To help the land acquisition process, the state has made amendments to the Maharashtra Highways Act, 1955, and added state-specific amendments to the Right to Fair Compensation and Transparency in Land Acquisition, Rehabilitation and Resettlement Act, 2013 . Among the most important changes is the elimination of a social impact assessment.
In December 2018, Kashinath participated in a one-day hunger strike outside the Thane collector’s office along with 15 farmers from Dalkhan village in Shahapur
taluka
and Ushid and Phalegaon villages in Kalyan
taluka
, in Thane district. “The collector promised to resolve the issue in 15 days. But nothing happened,” Kashinath says. They are still waiting for a written notice and for some idea of the amount they will receive as compensation.
Kashinath and his wife Dhrupada depend on fishing too. Their three children are married – two daughters live in other villages, their son stays with his family in the main Chiradpada village. Looking at her dilapidated hut, Dhrupada says, “We never earned enough to repair it, just enough to fill our stomachs. The river is nearby, so the house gets flooded during the rainy season. But whatever it is, at least we have a roof over our heads.” She shows me receipts – the families here pay an annual house tax – between Rs. 258 and Rs. 350 – to the gram panchayat (village governing council). “This ghar patti , the light bill… we have been paying all this regularly. Are we still not eligible to get another house?”
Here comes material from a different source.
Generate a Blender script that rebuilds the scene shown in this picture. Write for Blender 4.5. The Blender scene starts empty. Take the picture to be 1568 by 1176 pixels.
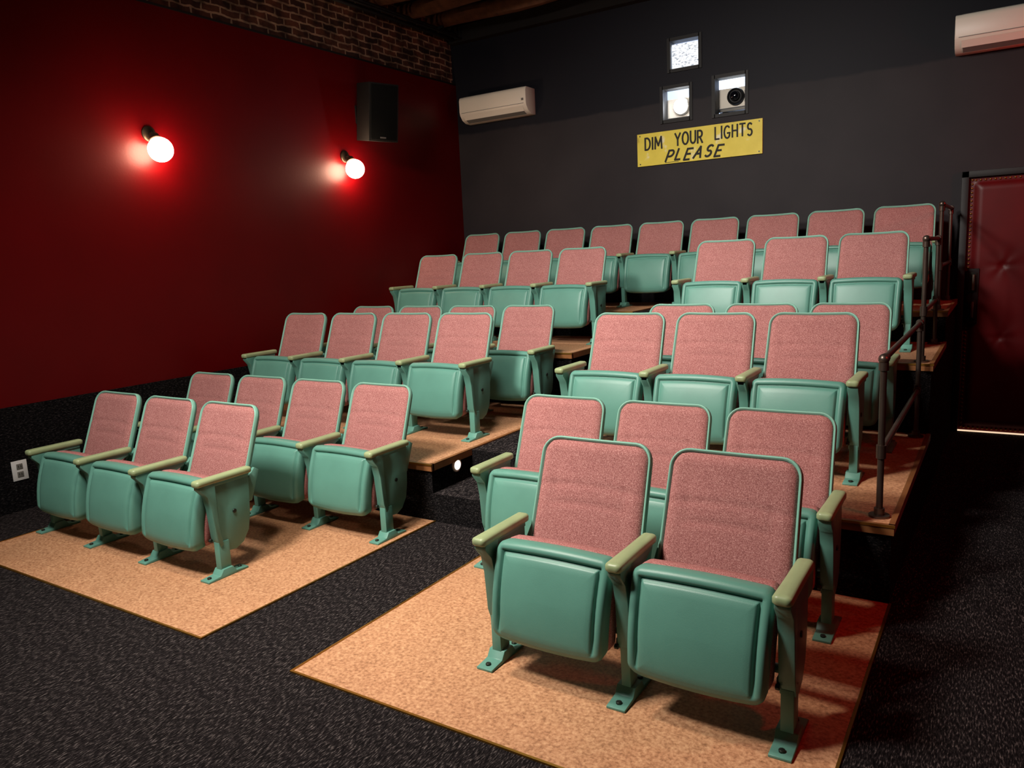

Chiradpada, a village of around 1,325 people, had opposed the Mahamarg in a gram sabha (village assembly) resolution of April 2017. But that year, the governor of Maharashtra reportedly issued a notification saying a gram sabha’s resolution is not needed to acquire land for vital projects.
Farmers and activists have widely criticised this move. “
Gram sabhas
opposed the project in 41 villages in Thane district. The government amended the Land Acquisition Act and waived the need for
gram sabha
permission, which is against farmers’ and tribal rights,” says Baban Harne, Thane-based activist and convener of the Samruddhi Mahamarg Shetkari Sangharsh Samiti. “The state has set aside the rehabilitation process and is using a ‘take this money and leave’ approach.”
In Chiradpada village, 14 hectares of land is to be acquired for the highway, the EIA report says. In return, landowners will be given Rs. 1.98 crores per hectare (1 hectare is 2.47 acres). This, says MSRDC’s Revati Gaikar, is a compensation formula of five times the market price. But farmers who refuse to give their land will receive 25 per cent less for the farmland, she adds.
“The government promised they won’t force farmers to give up their land. But in some cases they have threatened them with low compensation if they resist, in other instances tempted them with higher amounts,” says Kapil Dhamne, who will lose his two-acre farmland and two-storey house. “In my case, the land acquisition officer said first give your farmland, only then you will get the money for your house. But I refused to give my land and now they are acquiring it forcefully [that is, without consent].” In January 2019, after two years of visits to the collector’s office and numerous applications, Dhamne managed to get Rs. 90 lakhs as compensation for his house. He is uncertain how much compensation he will receive for his farmland.
Another farmer in Chiradpada, Haribhau Dhamne, who filed an objection in the collector’s office and refused to give up his farmland, says. “There are more than 10 names on our 7/12 [the
saat/bara
document is an extract from the revenue department’s land register]. But the acquisition officer took the consent of two-three members and completed the sale deed [to MSRDC]. This is cheating farmers.”
Meanwhile, in Chiradpada’s fishing hamlet, Ankush Waghe, 45, is walking along the sloping pathway beside his hut toward the river, to prepare his boat for fishing. “This is the same way my father would walk to the river. This will stop once the road [highway] comes. And all that cement, the machines will pollute our river. It will create noise. How will the fish survive? The river is our mother. It has fed us.”
Ankush’s fears are reflected in the Environmental Impact Assessment report. It says the construction of the viaduct requires “foundation works in the water bed which includes excavation, drilling and piling works… Bridge foundation works may result in some quantity of debris materials… [causing] temporary increase in turbidity and thereby contaminating the water… The Bhatsa reservoir, which is situated on the south-east of the proposed alignment will also be substantially affected by sedimentation and siltation.”
“What we will do?” wonders Hirabai, Ankush’s wife. Their elder son Vitthal, 27, will also lose his hut – one of the cluster of four – to the highway. He works at a stone quarry near Sawad village, around 6-7 kilometres away, and earns Rs. 100 a day breaking and loading stones onto trucks. “We all went to Bhivandi’s Public Works Department [in November 2018].” Vitthal says. “They asked if we had the notice to evacuate [which they have not yet got]. No one among us is well educated. We don’t know anything. We should get alternate land. If tomorrow they ask us to leave, where we will go?”
The destruction of the river, the displacement of communities, rehabilitation – these and other concerns were voiced in a public hearing in Vashala Kh. village in Thane district held by the Maharashtra Pollution Control Board in December 2017. The concerns were ignored.
By 4 p.m., Dhrupada’s son returns with a plastic basket full of tilapia fish. Dhrupada gets ready to go the market in Padagha. “My life has gone by selling fish. Why are they snatching this bit too from our mouths? Repair this dusty pathway first. We have to walk a long way to the market,” she says, sprinkling water on the fluttering fish in the basket.